投資家に正確に理解してもらうためには、何をしている会社であるか、また今後どのように成長していくのかを説明する必要があります。そのため、下記の4つのポイントを抑えたエクイティ・ストーリーを作り上げることがポイントです。

  1. 事業内容:何をしている会社か
  2. セクター環境:どんなセクターに属しているのか
  3. 強み:どこが同業他社と違うのか
  4. 成長戦略:今後どうやって成長していくのか

投資家から評価されるエクイティ・ストーリーのポイント

投資家の投資判断に大きく影響するポイントは、独自性、成長性、収益性の3点です。スピーディーな利益成長や事業のスケーラビリティを示しつつ、想定されるダウンサイドリスクへの懸念を払しょくするための説明を行っていくことが求められます。

独自性

日本の株式市場には約3,400社が上場、IPO社数も年間80社程度あり、銘柄としてオリジナリティを訴求することが重要です。独自性を訴求し、投資家に興味を抱いて貰うことがスタートです。端的で分かり易いこと、大きなトレンドに則ったストーリーがあること、IPO時の時流に乗ったキーワード設定等を考慮します。

成長性

特に、IPO銘柄においては、高い成長性が期待されます。市場規模は十分な大きさがあるか、当該会社は業績拡大局面にあるか、成長性を定量的に説明できるか等が問われます。この際、営業利益、純利益に加えて、EPSベースでも成長性を説明をできることが望ましいと考えられます。

収益性

高い独自性により超過収益力が生まれ、その証左として収益性の高さを示せると、更に銘柄としての魅力が高まります。営業利益率、純利益率といった利益率の説明に加えて、1人当たり売上高や同営業利益等、生産性の高さも訴求したい指標です。又、ROEやROAといった指標についても説明できれば、投資家とのコミュニケーション上はより理想的と言えます。

エクイティ・ストーリーと中期経営計画

中期経営計画は「読み手」である投資家に理解しやすい計画であることが重要です。経営環境、成長戦略は、業績(利益)見通しを合理的に説明するという観点から整理する必要があります。

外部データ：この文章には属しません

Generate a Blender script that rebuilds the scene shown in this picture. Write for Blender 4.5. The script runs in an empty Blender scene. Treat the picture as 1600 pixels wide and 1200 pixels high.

中期経営計画とは、企業が目指す「ビジョン(ゴール)」までの「中間目標(ターゲット)」です。このため、「ビジョン」との関連性が重要です。企業価値(株価算定)は「利益の成長(性)」により行われます。そのため、利益の増減が合理的に説明できる計画策定が必要です。

中期経営計画に盛り込むべきポイント

中期経営計画に不可欠な要素は以下の通りです。

  • ビジョン/経営理念/経営方針:会社が目指す最終ゴール。中計の先にあるもの、中計策定の背景を記載します。
  • 経営環境:社会、制度、ニーズの変化を整理し、市場の成長性を示す客観データの収集します。
  • 成長戦略:重点分野の明確化を行い、KPIの設定と達成のための具体的な施策を作ります。
  • 数値目標(業績見通し):成長ドライバや利益(費用)増減の理由が合理的に説明できる業績予想の組み立て、投資計画と資金繰りのチェックをします。

エクイティ・ストーリーと公募増資・株価の関係

エクイティ・ストーリーにより、公募増資による新株発行時の株価推移が変わります。公募増資を行うと、発行済み株式総数が増加するため、時価総額が公募増資前後で変わらなければ、1株あたりの価値、すなわち株価はその分下落してしまうことになります。

公募増資後の株価推移を決めるのはエクイティ・ストーリー

その株価の下落を抑えたり、逆に上昇させることができるのがエクイティ・ストーリーの力です。エクイティ・ストーリーとは、調達した資金でいかに企業価値(時価総額)を上げるかを投資家に説明するためのものです。調達した資金を使って発行済み株式数が増えた分以上に利益を上げられる期待があれば、株価は公募増資によって上昇することも理論的にはあり得るのです。